L’Indis : Dans les années 1990, en tout cas avant 1996, tu ne pouvais pas te retrouver dans le hip hop si tu ne l’avais pas voulu. Dans ma cité, personne n’en écoutait, tout le monde était dans la funk. Il n’y avait que moi et il fallait être un fouineur pour continuer à être là-dedans. Tout le monde n’allait pas à Ticaret… Ce qui a intéressé les mecs de cité au rap, c’est la FF et Arsenik. Ca leur ressemblait. Et surtout, ça vendait. Tu imagines la suite…Ce qui a intéressé les mecs de cité au rap, c’est la FF et Arsenik. Ca leur ressemblait. Et surtout, ça vendait. Tu imagines la suite…
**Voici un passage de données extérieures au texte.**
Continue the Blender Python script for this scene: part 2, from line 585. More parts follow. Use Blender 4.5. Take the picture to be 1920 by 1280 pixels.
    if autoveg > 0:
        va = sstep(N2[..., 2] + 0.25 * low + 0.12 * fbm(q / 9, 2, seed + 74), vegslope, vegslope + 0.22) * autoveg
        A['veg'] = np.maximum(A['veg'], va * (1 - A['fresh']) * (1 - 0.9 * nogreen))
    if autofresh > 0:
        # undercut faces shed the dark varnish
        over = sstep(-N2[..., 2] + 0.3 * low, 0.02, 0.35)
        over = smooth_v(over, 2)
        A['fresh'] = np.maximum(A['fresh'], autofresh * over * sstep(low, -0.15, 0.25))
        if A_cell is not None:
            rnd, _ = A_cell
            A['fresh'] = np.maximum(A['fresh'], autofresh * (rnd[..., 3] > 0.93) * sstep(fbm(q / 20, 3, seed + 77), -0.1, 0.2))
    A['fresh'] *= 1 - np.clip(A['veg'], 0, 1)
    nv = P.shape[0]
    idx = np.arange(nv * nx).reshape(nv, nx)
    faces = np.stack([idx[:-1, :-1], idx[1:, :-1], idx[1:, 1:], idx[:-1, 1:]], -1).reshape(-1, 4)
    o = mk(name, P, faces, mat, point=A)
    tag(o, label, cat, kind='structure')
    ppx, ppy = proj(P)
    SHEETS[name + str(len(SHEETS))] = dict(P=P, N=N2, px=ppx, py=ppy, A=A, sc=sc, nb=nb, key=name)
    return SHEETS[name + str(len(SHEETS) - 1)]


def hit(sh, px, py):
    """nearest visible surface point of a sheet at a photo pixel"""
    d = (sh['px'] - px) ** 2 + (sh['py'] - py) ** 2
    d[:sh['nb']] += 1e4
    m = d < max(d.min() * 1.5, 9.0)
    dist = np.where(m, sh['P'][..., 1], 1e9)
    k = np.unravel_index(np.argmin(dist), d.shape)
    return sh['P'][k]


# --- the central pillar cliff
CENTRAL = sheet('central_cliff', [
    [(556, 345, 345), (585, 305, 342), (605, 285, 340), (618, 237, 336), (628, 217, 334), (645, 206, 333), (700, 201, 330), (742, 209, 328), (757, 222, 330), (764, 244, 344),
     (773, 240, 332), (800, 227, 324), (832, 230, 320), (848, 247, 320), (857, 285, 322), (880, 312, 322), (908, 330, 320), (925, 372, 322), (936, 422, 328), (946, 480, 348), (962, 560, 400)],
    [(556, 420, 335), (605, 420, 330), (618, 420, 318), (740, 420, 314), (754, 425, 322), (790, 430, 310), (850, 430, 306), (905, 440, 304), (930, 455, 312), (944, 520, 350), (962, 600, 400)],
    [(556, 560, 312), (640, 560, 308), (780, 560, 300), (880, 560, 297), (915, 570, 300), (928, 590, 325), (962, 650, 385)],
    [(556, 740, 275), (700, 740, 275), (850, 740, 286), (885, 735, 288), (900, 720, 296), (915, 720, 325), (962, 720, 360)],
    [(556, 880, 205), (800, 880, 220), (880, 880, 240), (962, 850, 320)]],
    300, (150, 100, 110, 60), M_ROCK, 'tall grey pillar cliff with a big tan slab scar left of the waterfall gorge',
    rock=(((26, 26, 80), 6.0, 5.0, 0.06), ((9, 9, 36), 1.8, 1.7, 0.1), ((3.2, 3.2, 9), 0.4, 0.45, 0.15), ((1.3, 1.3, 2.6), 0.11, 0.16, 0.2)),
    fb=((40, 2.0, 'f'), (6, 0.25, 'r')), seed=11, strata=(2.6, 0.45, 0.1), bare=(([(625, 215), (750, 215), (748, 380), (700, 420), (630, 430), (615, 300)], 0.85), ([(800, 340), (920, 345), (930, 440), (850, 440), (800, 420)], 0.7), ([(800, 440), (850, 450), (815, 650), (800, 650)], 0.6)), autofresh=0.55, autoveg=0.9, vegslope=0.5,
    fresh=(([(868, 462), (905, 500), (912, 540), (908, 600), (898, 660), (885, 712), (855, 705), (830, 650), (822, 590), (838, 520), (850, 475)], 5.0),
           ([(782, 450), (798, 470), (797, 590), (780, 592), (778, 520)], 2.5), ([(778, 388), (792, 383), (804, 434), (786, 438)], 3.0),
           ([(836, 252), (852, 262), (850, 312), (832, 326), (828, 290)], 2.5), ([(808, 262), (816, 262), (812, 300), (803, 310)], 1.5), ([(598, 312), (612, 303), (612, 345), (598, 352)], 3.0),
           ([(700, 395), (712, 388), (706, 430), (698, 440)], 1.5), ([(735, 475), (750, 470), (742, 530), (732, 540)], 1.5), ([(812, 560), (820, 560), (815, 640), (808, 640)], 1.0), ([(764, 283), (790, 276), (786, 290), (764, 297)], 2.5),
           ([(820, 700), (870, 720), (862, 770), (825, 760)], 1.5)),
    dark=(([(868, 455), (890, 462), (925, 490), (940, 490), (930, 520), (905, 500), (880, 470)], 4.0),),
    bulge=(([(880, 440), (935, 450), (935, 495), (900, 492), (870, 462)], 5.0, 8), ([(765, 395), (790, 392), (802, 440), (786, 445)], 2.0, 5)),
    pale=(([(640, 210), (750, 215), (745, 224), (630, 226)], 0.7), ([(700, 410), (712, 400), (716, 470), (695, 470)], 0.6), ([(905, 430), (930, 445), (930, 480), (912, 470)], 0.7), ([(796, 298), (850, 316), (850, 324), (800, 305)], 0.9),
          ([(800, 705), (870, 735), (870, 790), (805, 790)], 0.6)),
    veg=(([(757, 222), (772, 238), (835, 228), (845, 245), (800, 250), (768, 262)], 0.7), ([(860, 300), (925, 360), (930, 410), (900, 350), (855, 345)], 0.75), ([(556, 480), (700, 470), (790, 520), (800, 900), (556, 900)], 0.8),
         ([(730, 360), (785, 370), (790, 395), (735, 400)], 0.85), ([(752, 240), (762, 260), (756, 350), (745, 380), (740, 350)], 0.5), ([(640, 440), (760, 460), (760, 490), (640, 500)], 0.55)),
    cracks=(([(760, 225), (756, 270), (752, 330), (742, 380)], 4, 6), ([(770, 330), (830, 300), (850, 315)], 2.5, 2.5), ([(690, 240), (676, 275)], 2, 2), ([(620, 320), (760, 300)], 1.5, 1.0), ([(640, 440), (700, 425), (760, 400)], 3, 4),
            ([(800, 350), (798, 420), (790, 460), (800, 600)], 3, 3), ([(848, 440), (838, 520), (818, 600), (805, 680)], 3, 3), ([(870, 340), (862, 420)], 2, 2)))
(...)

Aujourd’hui, les mecs qui rappent dans les cités reprennent les ingrédients de Kaaris, car ils ne pensent qu’à une chose : se faire de la caillasse grâce au rap. Le gros tournant à mon sens, c’était 113 avec « Truc de fou ». C’est là que tous les mecs de cité se sont intéressés au rap, ils n’avaient pas forcément les codes, pas forcément les bases, et ne s’occupaient pas de savoir si untel ou untel rappait bien. Mais ils s’y sont intéressés et tout le monde s’est mis à rapper, à représenter sa cité. Ce tournant, c’est celui qui nous a fait passer de la culture hip hop à cette vision du rap. Et ça a ramené plus de T-max et d’YZ dans les clips pour « représenter ». Cette « nouvelle école », parfois ignare, n’a qu’un objectif : croquer. Et peu importe le message. Pour beaucoup parmi l’émergence de ces nouveaux rappeurs, être « crus » dans les textes leur suffisaient pour croire qu’ils rappaient bien. Ils n’ont pas eu tout l’apprentissage qu’on a eu sur cette culture, ce qui a fini par appauvrir cette musique. A force, on est retourné en arrière alors qu’on était arrivé à des progrès intéressants sur le plan technique, notamment grâce à des groupes comme les Sages Po’, Time Bomb, etc… Peut-être que c’était inévitable, peut être que c’est cyclique ou peut être que le rap était devenu tellement technique que ça ne parlait à plus personne…
DWT : Avec du recul, le hip hop était-il bien la culture qui devait se répandre en banlieue ?
L’Indis : …Qui « devait », du verbe devoir… (court silence) Déjà, j’avais l’impression que le rap était réservé à des mecs de rue au regard de l’image qui était véhiculée par cette musique. Je pensais que ces mecs vivaient comme nous. En gros, qu’ils vivaient ce qu’on vivait en bas de chez nous. Mais je me suis rendu compte super tardivement que ce n’était pas le cas et que ces rappeurs « engagés » et « antisystème » du jour s’empressaient de se retrouver le soir chez Castelbajac. Ils évoluaient dans des soirées mondaines alors qu’on avait l’impression qu’ils mangeaient des merguez-frites avec nous. Mais cette culture comportait beaucoup de potentiels pour les jeunes : danse, graff, etc…, et s’est répandue partout. L’esprit de compétition qui régnait à l’époque constituait aussi une forme d’attraction évidente pour les jeunes. Ca a permis à plein de mecs de pouvoir exister et de s’épanouir artistiquement. Après, quand l’argent est entré en jeu, ça a changé la donne.DWT : On va se la faire à l’ancienne : pour terminer, ton mot de la fin ?
L’Indis : Ca fait plaisir d’être interviewé par DWT, qu’on connaît depuis plus de 20 ans et avec qui on continue de partager les mêmes valeurs et les mêmes passions. Donc Big up à DWT. J’espère que tous les artistes que ce média a soutenus au cours des années 1990 lui seront toujours disponibles et qu’ils n’auront pas la mémoire courte.